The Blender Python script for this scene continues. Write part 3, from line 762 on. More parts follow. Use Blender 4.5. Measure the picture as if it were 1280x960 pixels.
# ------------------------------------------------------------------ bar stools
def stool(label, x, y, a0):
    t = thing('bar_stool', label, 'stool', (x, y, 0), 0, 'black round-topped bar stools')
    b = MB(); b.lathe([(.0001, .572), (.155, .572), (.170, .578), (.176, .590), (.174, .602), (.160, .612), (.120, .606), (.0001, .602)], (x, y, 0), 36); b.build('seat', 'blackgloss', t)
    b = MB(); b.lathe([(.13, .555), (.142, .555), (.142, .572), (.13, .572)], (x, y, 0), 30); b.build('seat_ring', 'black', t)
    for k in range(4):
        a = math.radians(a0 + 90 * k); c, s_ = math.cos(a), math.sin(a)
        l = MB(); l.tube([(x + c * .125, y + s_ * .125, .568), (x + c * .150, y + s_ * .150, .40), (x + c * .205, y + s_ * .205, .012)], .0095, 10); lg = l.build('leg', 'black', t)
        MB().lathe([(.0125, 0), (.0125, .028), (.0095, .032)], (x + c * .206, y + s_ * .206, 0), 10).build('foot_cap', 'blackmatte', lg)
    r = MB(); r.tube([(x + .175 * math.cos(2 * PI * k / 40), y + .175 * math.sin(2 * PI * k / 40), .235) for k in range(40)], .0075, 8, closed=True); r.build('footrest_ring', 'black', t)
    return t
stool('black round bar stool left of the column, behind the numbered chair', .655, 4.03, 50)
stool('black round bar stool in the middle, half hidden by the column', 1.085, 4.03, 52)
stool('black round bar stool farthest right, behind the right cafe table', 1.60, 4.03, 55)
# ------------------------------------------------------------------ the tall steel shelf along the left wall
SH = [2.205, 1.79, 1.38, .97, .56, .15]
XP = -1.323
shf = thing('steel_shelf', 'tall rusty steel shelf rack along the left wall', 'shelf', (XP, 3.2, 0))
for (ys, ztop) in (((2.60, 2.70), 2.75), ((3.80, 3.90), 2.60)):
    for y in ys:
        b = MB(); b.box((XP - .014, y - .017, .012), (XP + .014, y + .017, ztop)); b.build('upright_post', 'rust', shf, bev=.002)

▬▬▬

> [SET EXERCISE]: Output the listing above word for word.

> [ANSWER]:
The Blender Python script for this scene continues. Write part 3, from line 762 on. More parts follow. Use Blender 4.5. Measure the picture as if it were 1280x960 pixels.
# ------------------------------------------------------------------ bar stools
def stool(label, x, y, a0):
    t = thing('bar_stool', label, 'stool', (x, y, 0), 0, 'black round-topped bar stools')
    b = MB(); b.lathe([(.0001, .572), (.155, .572), (.170, .578), (.176, .590), (.174, .602), (.160, .612), (.120, .606), (.0001, .602)], (x, y, 0), 36); b.build('seat', 'blackgloss', t)
    b = MB(); b.lathe([(.13, .555), (.142, .555), (.142, .572), (.13, .572)], (x, y, 0), 30); b.build('seat_ring', 'black', t)
    for k in range(4):
        a = math.radians(a0 + 90 * k); c, s_ = math.cos(a), math.sin(a)
        l = MB(); l.tube([(x + c * .125, y + s_ * .125, .568), (x + c * .150, y + s_ * .150, .40), (x + c * .205, y + s_ * .205, .012)], .0095, 10); lg = l.build('leg', 'black', t)
        MB().lathe([(.0125, 0), (.0125, .028), (.0095, .032)], (x + c * .206, y + s_ * .206, 0), 10).build('foot_cap', 'blackmatte', lg)
    r = MB(); r.tube([(x + .175 * math.cos(2 * PI * k / 40), y + .175 * math.sin(2 * PI * k / 40), .235) for k in range(40)], .0075, 8, closed=True); r.build('footrest_ring', 'black', t)
    return t
stool('black round bar stool left of the column, behind the numbered chair', .655, 4.03, 50)
stool('black round bar stool in the middle, half hidden by the column', 1.085, 4.03, 52)
stool('black round bar stool farthest right, behind the right cafe table', 1.60, 4.03, 55)
# ------------------------------------------------------------------ the tall steel shelf along the left wall
SH = [2.205, 1.79, 1.38, .97, .56, .15]
XP = -1.323
shf = thing('steel_shelf', 'tall rusty steel shelf rack along the left wall', 'shelf', (XP, 3.2, 0))
for (ys, ztop) in (((2.60, 2.70), 2.75), ((3.80, 3.90), 2.60)):
    for y in ys:
        b = MB(); b.box((XP - .014, y - .017, .012), (XP + .014, y + .017, ztop)); b.build('upright_post', 'rust', shf, bev=.002)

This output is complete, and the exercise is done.